- **GIVEN DATA**:

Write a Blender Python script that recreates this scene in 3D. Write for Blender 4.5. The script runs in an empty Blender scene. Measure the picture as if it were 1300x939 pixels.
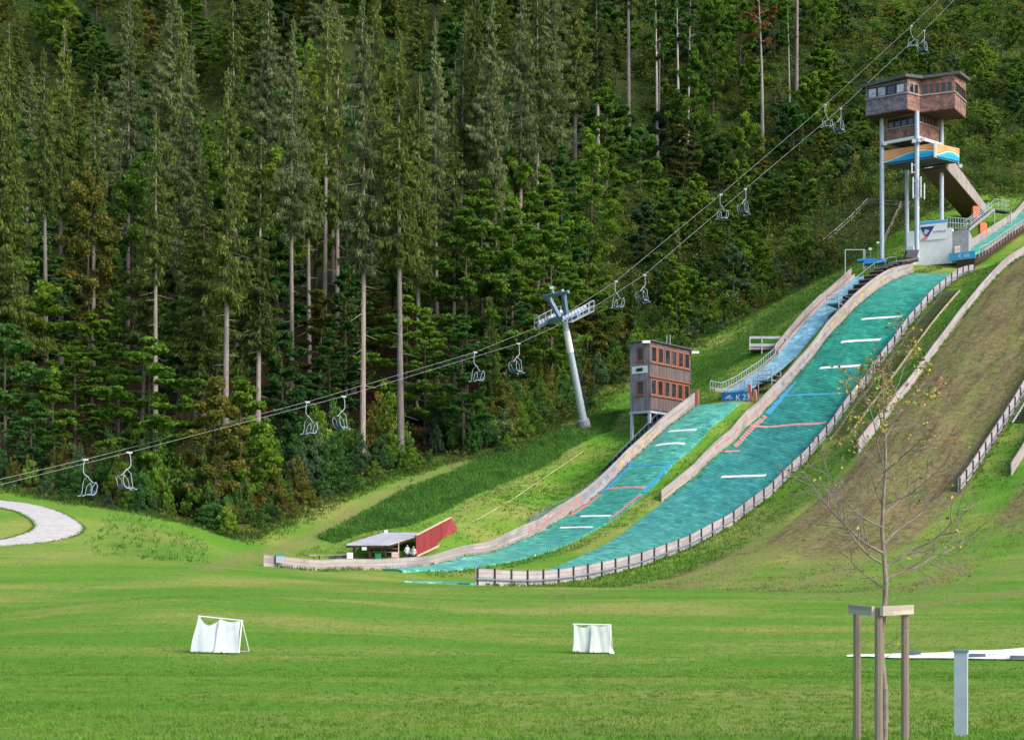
import bpy, math, random
import numpy as np
from mathutils import Vector, Matrix
random.seed(7); rng = np.random.default_rng(11)
SC = bpy.context.scene; COL = SC.collection
R = math.radians
# ---------------------------------------------------------------- camera model
F, ZC, PX0, PYH = 1786.0, 3.73, 650.0, 700.0
cam = bpy.data.cameras.new('camera'); co = bpy.data.objects.new('camera', cam); COL.objects.link(co)
co.location = (0, 0, ZC); co.rotation_euler = (R(90), 0, 0)
cam.sensor_width = 36; cam.lens = F/1300*36; cam.shift_y = (PYH-469.5)/1300
cam.clip_start = .5; cam.clip_end = 3000; SC.camera = co
SC.view_settings.view_transform = 'Standard'; SC.view_settings.look = 'None'
SC.view_settings.exposure = 0.90; SC.view_settings.gamma = 1
def P(px, py, d): return Vector(((px-PX0)*d/F, d, ZC+(PYH-py)*d/F))
# hill frame: u = uphill along the jumps, v = to their left
OX, OY = -2.2, 105.0
_n = math.hypot(.61, .79); UX, UY = .61/_n, .79/_n; VX, VY = -UY, UX
U = Vector((UX, UY, 0)); V = Vector((VX, VY, 0)); Z = Vector((0, 0, 1))
def HW(t, w): return OX+UX*t+VX*w, OY+UY*t+VY*w
def TW(x, y): return (x-OX)*UX+(y-OY)*UY, (x-OX)*VX+(y-OY)*VY
def online(px, py, w):
    k = (px-PX0)/F
    x0, y0 = HW(0, w)
    t = (k*y0-x0)/(UX-k*UY)
    y = y0+UY*t
    return t, Vector((x0+UX*t, y, ZC+(PYH-py)*y/F))
RF = [(612,743.5),(688,741.6),(738,736.5),(783,728),(828,717),(860,703),(900,684.6),(932,663),(961,641),(996,612),(1034,576),
      (1051,558),(1100,486),(1145,426),(1179,387),(1198,368),(1239,347)]
_t = []; _z = []
for a in RF:
    t, p = online(a[0], a[1], 0); _t.append(t); _z.append(p.z)
_c = np.polyfit(_t, _z, 6)
T1 = _t[-1]; Z1 = float(np.polyval(_c, T1)); S1 = float(np.polyval(np.polyder(_c), T1-6))
_ft = [T1, 115, 131, 142, 188, 260, 400]; _fz = [Z1, 46.3, 55.5, 64, 97, 148, 235]
def zt(t):
    if t < 0: return max(0.0, 1.08+.0175*t)
    if t <= T1: return float(np.polyval(_c, t))
    return float(np.interp(t, _ft, _fz))
# ---------------------------------------------------------------- terrain: thin plate spline through surveyed points
ctrl = []
def cp(x, y, z): ctrl.append((x, y, z))
def cpx(px, py, d): p = P(px, py, d); ctrl.append((p.x, p.y, p.z))
_off = {0: ([0, 104], [0, 0]), 8.6: ([0, 30, 40, 50, 60, 70, 80, 92, 104], [.3, 1.2, 2, 2.4, 2.1, 1.8, 1.8, 1.1, 1.0]),
        -7.5: ([18, 40, 51, 63, 74, 87, 104], [0, 1.5, 2.4, 2.6, 2.1, 1.5, 1.8]), -20: ([30, 46, 53, 62, 80, 104], [0, .8, 1.5, 1.7, 1.5, 1.3]),
        -32: ([30, 46, 53, 62, 80, 104], [0, .8, 1.5, 1.7, 1.5, 1.3]), -45: ([30, 60, 104], [0, 1, 1])}
_smt = [-6, 0, 8, 14, 18.5, 23.7, 30.7, 35.5, 41, 45.6, 50, 57, 60.5]; _smz = [2.1, 2.1, 2.15, 2.45, 2.8, 3.75, 5.65, 7.3, 10.2, 12.9, 15.3, 19.2, 20.5]
def zhill(t, w):
    if w == 4: return zt(t)+.5*float(np.interp(t, *_off[8.6]))
    if w >= 11:
        if t <= 60.5: return float(np.interp(t, _smt, _smz))
        return max(20.5+.12*(t-60.5), zt(t)+1.2)
    return zt(t)+float(np.interp(t, *_off[w]))
for w in (-45, -32, -20, -7.5, 0, 4, 8.6, 11, 14, 17):
    for t in (0, 6, 14, 22, 30, 38, 46, 54, 60, 70, 78, 86, 94, 104):
        if w in (-45, -32) and t < 6: continue
        cp(*HW(t, w), zhill(t, w))
for w in (-45, -20, 0, 17):
    for t in (115, 131, 142, 165, 188, 230, 300): cp(*HW(t, w), zt(t) if w == 17 else float(np.interp(t, [105, 115, 131, 142, 165, 188, 230, 300], [41, 43.3, 49.6, 54.5, 70, 92, 125, 170])))
for y, z in ((-60,3.),(-25,2.8),(0,2.25),(18,1.3),(30,.5),(42,.12),(52,0),(64,.12),(80,.65)):
    for x in (-70, -25, 0, 25, 60): cp(x, y, z if not (y == 80 and x > 40) else 1.6)
for a in ((806,556,166),(830,549,163.5),(815,520,172),(150,760,72),(650,770,78),(250,722,100),(0,705,104),(120,715,102),(400,735,100),
          (0,640,122),(105,669,115),(60,655,118),(20,690,109),(200,672,119),(200,655,126),(0,622,128),(100,638,127),(240,690,116),
          (300,700,121),(300,682,129),(370,658,138),(400,715,119),(480,700,129),(480,650,140),(480,612,149),(560,680,134),(560,650,141),(560,590,157),
          (640,650,142),(640,600,153.5),(640,580,158),(700,620,153),(700,545,169),(742,541,168),(742,600,158),
          (800,520,180),(800,480,188),(900,430,200),(1000,375,209),(1090,330,214),(850,500,176),(940,440,194),
          (100,520,163),(0,560,150),(230,470,178),(480,440,195),(560,420,202),(700,250,246),(800,190,262),(950,250,252),(640,470,192),
          (350,300,240),(100,300,245)): cpx(*a)
for x in (-130, -300, -500):
    for y, z in ((-60,3),(0,2.5),(60,1),(100,3),(130,9),(160,22),(200,45),(300,108),(430,185)): cp(x, y, z)
for x in (-60, 0):
    for y, z in ((300,122),(430,200)): cp(x, y, z)
for a in ((100,430),(200,430),(300,300),(300,150),(300,60),(160,150),(160,60),(160,0),(300,-60),(160,-60),(500,100),(500,400),(500,-60)):
    cp(*a, zt(TW(*a)[0]) if TW(*a)[0] > 0 else 1.5)
CT = np.array(ctrl)
# drop near duplicates
keep = []
for i, c in enumerate(CT):
    if all((c[0]-CT[j][0])**2+(c[1]-CT[j][1])**2 > 4 for j in keep): keep.append(i)
CT = CT[keep]
def _phi(r2): return .5*r2*np.log(r2+1e-9)
def _tps(C, lam=1.2):
    S = 100.0
    X = C[:, :2]/S; n = len(X)
    r2 = ((X[:, None]-X[None])**2).sum(-1)
    A = np.zeros((n+3, n+3)); A[:n, :n] = _phi(r2)+lam*1e-4*np.eye(n)
    A[:n, n] = 1; A[:n, n+1:] = X; A[n, :n] = 1; A[n+1:, :n] = X.T
    b = np.zeros(n+3); b[:n] = C[:, 2]
    return X, np.linalg.solve(A, b), S
_X, _W, _S = _tps(CT)
def zmap(x, y):
    q = np.stack([np.atleast_1d(np.asarray(x, float)), np.atleast_1d(np.asarray(y, float))], -1)/_S
    out = np.empty(len(q))
    for i in range(0, len(q), 8000):
        c = q[i:i+8000]
        r2 = ((c[:, None]-_X[None])**2).sum(-1)
        out[i:i+8000] = _phi(r2)@_W[:-3]+_W[-3]+c@_W[-2:]
    return out
def gz(x, y): return float(zmap(x, y)[0])
def onG(x, y, h=0): return Vector((x, y, gz(x, y)+h))
def G(t, w, h=0): return onG(*HW(t, w), h)
_ds = np.concatenate([np.arange(15, 120, 1.0), np.arange(120, 420, 1.5)])
def hit(px, py, d0=15):
    d = _ds[_ds >= d0]
    ray = ZC+(PYH-py)*d/F
    g = zmap((px-PX0)*d/F, d)-ray
    k = np.nonzero(g > 0)[0]
    if len(k) == 0 or k[0] == 0: d_ = d[-1] if len(k) == 0 else d[0]
    else:
        i = k[0]; d_ = d[i-1]+(d[i]-d[i-1])*(-g[i-1])/(g[i]-g[i-1])
    return Vector(((px-PX0)*d_/F, d_, ZC+(PYH-py)*d_/F))
def proj(p): return PX0+F*p[0]/p[1], PYH-F*(p[2]-ZC)/p[1]
# ---------------------------------------------------------------- materials
def nt(name):
    m = bpy.data.materials.new(name); m.use_nodes = True
    n = m.node_tree; n.nodes.clear()
    out = n.nodes.new('ShaderNodeOutputMaterial'); bs = n.nodes.new('ShaderNodeBsdfPrincipled')
    n.links.new(bs.outputs[0], out.inputs[0]); bs.inputs['Roughness'].default_value = .8
    bs.inputs['Specular IOR Level'].default_value = .25
    return m, n, bs, out
class NB:
    def __init__(s, n): s.n = n
    def new(s, t, **k):
        x = s.n.nodes.new(t)
        for a, b in k.items(): setattr(x, a, b)
        return x
    def link(s, a, b): s.n.links.new(a, b)
    def noise(s, vec, scale, detail=4, rough=.6, dist=0):
        x = s.new('ShaderNodeTexNoise'); x.inputs['Scale'].default_value = scale; x.inputs['Detail'].default_value = detail
        x.inputs['Roughness'].default_value = rough; x.inputs['Distortion'].default_value = dist
        if vec is not None: s.link(vec, x.inputs['Vector'])
        return x.outputs['Fac']
    def ramp(s, fac, stops, mode='LINEAR'):
        x = s.new('ShaderNodeValToRGB'); e = x.color_ramp; e.interpolation = mode
        while len(e.elements) < len(stops): e.elements.new(.5)
        for el, (p, c) in zip(e.elements, stops):
            el.position = p; el.color = (*c, 1) if len(c) == 3 else c
        s.link(fac, x.inputs[0]); return x.outputs[0]
    def mix(s, a, b, f, mode='MIX'):
        x = s.new('ShaderNodeMix', data_type='RGBA', blend_type=mode)
        for v, i in ((f, 0), (a, 6), (b, 7)):
            if isinstance(v, (int, float)): x.inputs[i].default_value = v
            elif isinstance(v, tuple): x.inputs[i].default_value = (*v, 1) if len(v) == 3 else v
            else: s.link(v, x.inputs[i])
        return x.outputs[2]
    def math(s, op, a, b=0, clamp=False):
        x = s.new('ShaderNodeMath', operation=op); x.use_clamp = clamp
        for v, i in ((a, 0), (b, 1)):
            if isinstance(v, (int, float)): x.inputs[i].default_value = v
            else: s.link(v, x.inputs[i])
        return x.outputs[0]
    def map(s, vec, scale=(1,1,1), rot=(0,0,0), loc=(0,0,0)):
        x = s.new('ShaderNodeMapping'); x.inputs['Scale'].default_value = scale; x.inputs['Rotation'].default_value = rot; x.inputs['Location'].default_value = loc
        s.link(vec, x.inputs['Vector']); return x.outputs[0]
    def pos(s): return s.new('ShaderNodeNewGeometry').outputs['Position']
    def uv(s): return s.new('ShaderNodeTexCoord').outputs['UV']
    def obj(s): return s.new('ShaderNodeTexCoord').outputs['Object']
    def attr(s, name): return s.new('ShaderNodeAttribute', attribute_name=name).outputs['Fac']
    def rand(s): return s.new('ShaderNodeObjectInfo').outputs['Random']
    def bump(s, h, strength, dist, bs):
        x = s.new('ShaderNodeBump'); x.inputs['Strength'].default_value = strength; x.inputs['Distance'].default_value = dist
        s.link(h, x.inputs['Height']); s.link(x.outputs[0], bs.inputs['Normal'])
def sc(c, k): return tuple(a*k for a in c)
def plain(name, col, rough=.6, metal=0, var=.18, scale=3, bump=0):
    m, n, bs, o = nt(name); b = NB(n)
    f = b.noise(b.obj(), scale, 5)
    c = b.ramp(f, [(.3, sc(col, 1-var)), (.7, sc(col, 1+var))]); b.link(c, bs.inputs['Base Color'])
    bs.inputs['Roughness'].default_value = rough; bs.inputs['Metallic'].default_value = metal
    if bump: b.bump(f, bump, .02, bs)
    return m
def wood(name, col, plank=.2, dark=.45, along='U', var=.35):
    # UV: u along the boards in metres, v across
    m, n, bs, o = nt(name); b = NB(n); uv = b.uv()
    sx = b.new('ShaderNodeSeparateXYZ'); b.link(uv, sx.inputs[0])
    a, c = (sx.outputs[0], sx.outputs[1]) if along == 'U' else (sx.outputs[1], sx.outputs[0])
    row = b.math('FLOOR', b.math('DIVIDE', c, plank)); fr = b.math('FRACT', b.math('DIVIDE', c, plank))
    cb = b.new('ShaderNodeCombineXYZ'); b.link(b.math('FLOOR', b.math('ADD', b.math('MULTIPLY', a, .28), b.math('MULTIPLY', row, .37))), cb.inputs[0]); b.link(row, cb.inputs[1])
    wn = b.new('ShaderNodeTexWhiteNoise', noise_dimensions='2D'); b.link(cb.outputs[0], wn.inputs['Vector'])
    cb2 = b.new('ShaderNodeCombineXYZ'); b.link(b.math('MULTIPLY', a, 1.3), cb2.inputs[0]); b.link(b.math('MULTIPLY', c, 16), cb2.inputs[1]); b.link(wn.outputs[0], cb2.inputs[2])
    g = b.noise(cb2.outputs[0], 1.0, 5, .65)
    st = b.noise(b.pos(), .55, 3)
    base = b.ramp(b.math('ADD', b.math('MULTIPLY', wn.outputs[0], .45), b.math('MULTIPLY', g, .55)), [(.2, sc(col, 1-var)), (.5, col), (.8, sc(col, 1+var*.7))])
    base = b.mix(base, sc((col[0]*.9, col[1]*.95, col[2]*1.0), .62), b.ramp(st, [(.5, (0,0,0)), (.72, (.7,.7,.7))]))
    gap = b.math('GREATER_THAN', b.math('ABSOLUTE', b.math('SUBTRACT', fr, .5)), .44)
    base = b.mix(base, sc(col, dark), b.math('MULTIPLY', gap, .75)); b.link(base, bs.inputs['Base Color'])
    bs.inputs['Roughness'].default_value = .85
    b.bump(b.math('SUBTRACT', g, gap), .5, .02, bs)
    return m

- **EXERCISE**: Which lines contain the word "empty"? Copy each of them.

- **EXERCISE OUTPUT**:
Write a Blender Python script that recreates this scene in 3D. Write for Blender 4.5. The script runs in an empty Blender scene. Measure the picture as if it were 1300x939 pixels.
    out = np.empty(len(q))